A segunda tarefa consistiu na resolução de um problema de processo que potencializa a construção da estratégia trabalhar do fim para o início. Em uma primeira fase, houve espaço para uma resolução individual, depois de uma leitura conjunta, seguida de uma fase de discussão e resolução conjunta no quadro ( Figura 3). Alguns alunos obtiveram sucesso na resolução individual, assumindo o protagonismo da explicação na resolução conjunta, tendo outros demonstrado algumas dificuldades de interpretação. Um aluno explicou que tentou resolver o problema através de adições sucessivas, enquanto outros utilizaram desenhos. Isso levou a que a resolução conjunta representasse os dois processos.

Figura 3 –
Resolução conjunta do problema no quadro

Os alunos demonstraram-se confortáveis com essa estratégia, percebendo o raciocínio desencadeado pela situação. Assim, na discussão final, emergiu no grupo a concepção de que a adição e a subtração são operações aritméticas inversas.

A terceira tarefa teve como âmbito a exploração de uma investigação relacionada com um problema clássico de travessias, nomeadamente uma adaptação do problema lobo, ovelha e couve. Em uma primeira fase, o problema foi abordado de forma dramatizada e oral, pois a abordagem escrita iria complexificá-lo e, possivelmente, inviabilizar a sua execução. Assim, com a ajuda de figuras, foram selecionados quatro alunos, que se apresentaram à turma como sendo os intervenientes do problema ( Figura 4). De seguida, com a ajuda e a participação da turma, todos foram resolvendo o problema, atravessando para um lado e para o outro da sala, imaginando estar em ambas as margens de um rio.

Figura 4 –
Dramatização/simulação do problema pelos alunos

No final da primeira resolução, foi questionado se aquela seria a única forma possível de chegar à resposta mínima (sete travessias). Essa pergunta desencadeou um grande debate, o que levou a que fosse necessário voltar a uma etapa específica do problema, para verificar a situação em que se torna possível optar por diferentes resoluções. Depois de alguma análise e discussão em grupo, concluiu-se que existem duas formas de resolver o problema.

A forma alternativa foi confirmada por meio de uma versão do problema convertida para jogo no computador, projetada no quadro, como um passo para a abstração ( Figura 5). Neste, a turma, com uma menor intervenção do professor, conseguiu, mais uma vez, resolver com sucesso o problema.

Figura 5 –
Resolução do problema sob a forma de jogo on-line

Houve ainda tentativas, por parte de alguns alunos, para obter uma terceira resolução para o problema, não tendo obtido sucesso. Esse fato enfatiza a importância das investigações, potenciando a curiosidade dos alunos para testar novas resoluções do problema, levando a que se tornasse pertinente uma futura tarefa que permitisse um maior número de resoluções possíveis.

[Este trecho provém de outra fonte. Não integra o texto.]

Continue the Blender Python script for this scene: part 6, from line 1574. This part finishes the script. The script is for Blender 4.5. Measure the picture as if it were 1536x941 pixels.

A quarta tarefa compreendeu a resolução de um problema de processo que envolvia uma das estratégias já abordadas neste estudo. Essa tarefa surgiu com o objetivo de promover o raciocínio de relacionamento entre problemas semelhantes, e potenciar a concepção de que o mesmo problema pode ser resolvido por meio de diferentes estratégias. Iniciou-se pela leitura do problema, reconto e algumas perguntas de interpretação propostas aos alunos. Como esse tipo de problemas já tinha sido abordado anteriormente, o plano de resolução surgiu rapidamente, baseado na experiência e sugestões da turma, traduzindo-se assim na construção de um esquema.

Dando a oportunidade de intervenção e protagonismo aos alunos, foram explorados os diferentes raciocínios elaborados, existindo um debate de ideias sobre a forma de resolução do problema. O próprio esquema no quadro também foi elaborado pelos alunos ( Figura 6).

Figura 6 –
Elaboração pelos alunos do esquema no quadro

Em uma segunda fase, foi pedido que pensassem em uma forma diferente de resolver o mesmo problema. Não sendo uma tarefa fácil, tendo em conta a complexidade do mesmo e a faixa etária dos alunos, foram necessárias algumas questões orientadoras, até se chegar à elaboração de uma tabela, a qual foi preenchida pelos alunos no quadro ( Figura 7) e construída por eles nos seus cadernos.

Figura 7 –
Preenchimento da tabela pelos alunos no quadro

Relativamente à construção da tabela, optou-se por serem os alunos a construí-la de raiz, pois, desse modo, seriam desenvolvidas capacidades na área da geometria e das expressões, no desenho da tabela. No entanto, e visto que ainda se encontravam no início da escolaridade formal, existiram alunos que conseguiram elaborar a tabela de forma autônoma, sendo que outros sentiram mais dificuldades ( Figura 8).

Figura 8 –
Execuções de tabelas pelos alunos no caderno

Por fim, houve uma pequena discussão no âmbito da formulação de problemas, no sentido de formular uma situação diferente, recontextualizando o problema inicial. Os alunos sugeriram que se poderia modificar o contexto do problema, utilizando alimentos para o lanche, retomando a sua experiência da primeira tarefa.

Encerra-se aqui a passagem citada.